I've been reading here for a bit, I suppose perhaps I should add to the content.

It used to be, Livejournal was about prognosticating, describing, telling and hoping. Now it's so much more reflective. I don't come to lj to let people know what's going on, or what will go on, but to see what happened. The source itself has become the archive.

What, then, remains to be said?

I'm going to Mexico again this summer. From the first week of June until mid-July. I'm supposed to be writing out grant proposals as we speak, ah yes lj, still perfect for periods of procrastination.

My first week will be spent brushing up on my Spanish... I definitely need that. I'll be in Piste again, near the site of Chichen Itza. After that, I'll be travelling in the Yucatan peninsula, checking out other sites of Maya ruins, probably Coba and Tulum, and the villages and towns nearby.

Anthropology, as an academic discipline, has a variety of methodologies. Current buzzwords are power, agency, and positionality. People have a general idea of what 'power' is (although explaining it outright is another thing entirely). Agency refers to the capacity of an individual to act independently, often in contrast to structures (policies, gender constructs, religion). Positionality is the idea that one must position themselves within the work that they produce.

Tourism, globalization, and development are buzzwords within Anthropology and most of the social sciences and humanities. What is interesting to me is the ways in which indigenous populations (what exactly that means is another complex discussion) relate to the commercial development of tourism in and near their hometowns.

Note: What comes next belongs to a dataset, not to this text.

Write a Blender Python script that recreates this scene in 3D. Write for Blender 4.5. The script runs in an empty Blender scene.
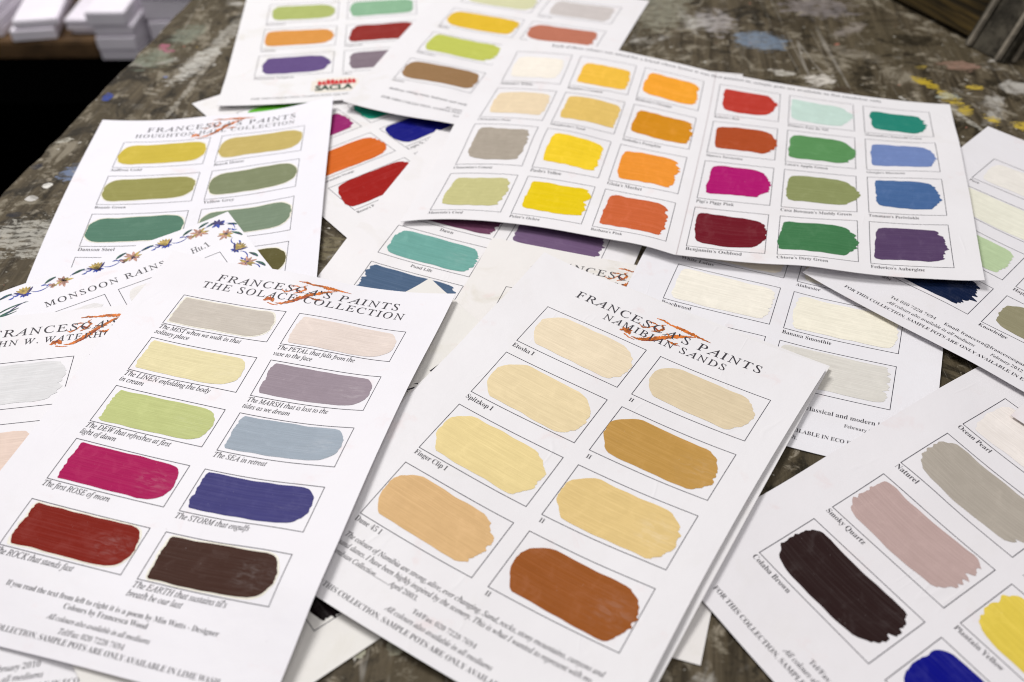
import bpy,bmesh,math,random
import numpy as np
# paint colour charts heaped on a paint-spattered workbench, close-up. Units: metres; page and bench sizes are given in millimetres (MM).
MM=.001
SC=bpy.context.scene; COL=SC.collection
# ---------------------------------------------------------------- camera
cam=bpy.data.cameras.new('camera'); cob=bpy.data.objects.new('camera',cam); COL.objects.link(cob); SC.camera=cob
cam.sensor_width=36.; cam.lens=32.3787; cam.clip_start=.02; cam.clip_end=30.
cob.location=(0,0,414.23*MM); cob.rotation_mode='XYZ'
from mathutils import Matrix
_p,_r=0.75272,-0.00814
cob.rotation_euler=(Matrix.Rotation(math.pi/2-_p,3,'X')@Matrix.Rotation(_r,3,'Z')).to_euler()
cam.dof.use_dof=True; cam.dof.focus_distance=.585; cam.dof.aperture_fstop=5.0; cam.dof.aperture_blades=7
SC.view_settings.view_transform='Standard'; SC.view_settings.look='None'; SC.view_settings.gamma=1.; SC.view_settings.exposure=-.07
SC.cycles.pixel_filter_type='BLACKMAN_HARRIS'; SC.cycles.filter_width=1.0
# ---------------------------------------------------------------- light: the room's soft fill and one big window / rooflight behind and to the left
wd=bpy.data.worlds.new('World'); SC.world=wd; wd.use_nodes=True
bg=wd.node_tree.nodes['Background']; bg.inputs[0].default_value=(.98,.96,1.,1); bg.inputs[1].default_value=.35
def area(name,loc,aim,size,size_y,power,col):
    l=bpy.data.lights.new(name,'AREA'); l.shape='RECTANGLE'; l.size=size; l.size_y=size_y; l.energy=power; l.color=col
    o=bpy.data.objects.new(name,l); COL.objects.link(o); o.location=loc
    from mathutils import Vector
    o.rotation_euler=(Vector(aim)-Vector(loc)).to_track_quat('-Z','Y').to_euler(); return o
area('window_light',(-.85,1.65,2.1),(0,.5,0),.95,.8,53.,(1.,.98,.965))
area('fill_light',(.4,-.1,2.3),(-.1,.7,0),1.0,1.0,12.,(1.,.97,.93))  # added fill lamp overhead, brightens the sides facing the viewer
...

It's difficult to place myself within that study, and this is one of my current struggles with the idea of anthropological fieldwork. I'm a middle-class white guy from Michigan, and the notion of me using my racial and class advantages to pursue a study of those in areas that are less "advanced" or "developed" or what have you, seems entirely colonial - very much a problem of early anthropology.

However, through spending time with people, my identity grows to include more than simply middle-class white guy from Michigan. I have become friends with people in Piste, and that goes far beyond the generality of acquaintance oriented research. The tools of anthropology will (hopefully) make one ready to understand the systematicity of a culture in a broad, overarching sense, both through removed observation of the parts, and also with careful consideration of the individual.

People discuss important issues much differently with a friend than they do in formal interviews. Is there something more "real" or "authentic" or "significant" in this type of language and interaction? I would certainly argue that so much is true.

I suppose what I'm really after than, is a more complete, if not truer understanding of the way in which sites of important cultural heritage are transferred to national patrimony and later to world tourism, and what that means for those who may more closely interpret the sites at a basic level.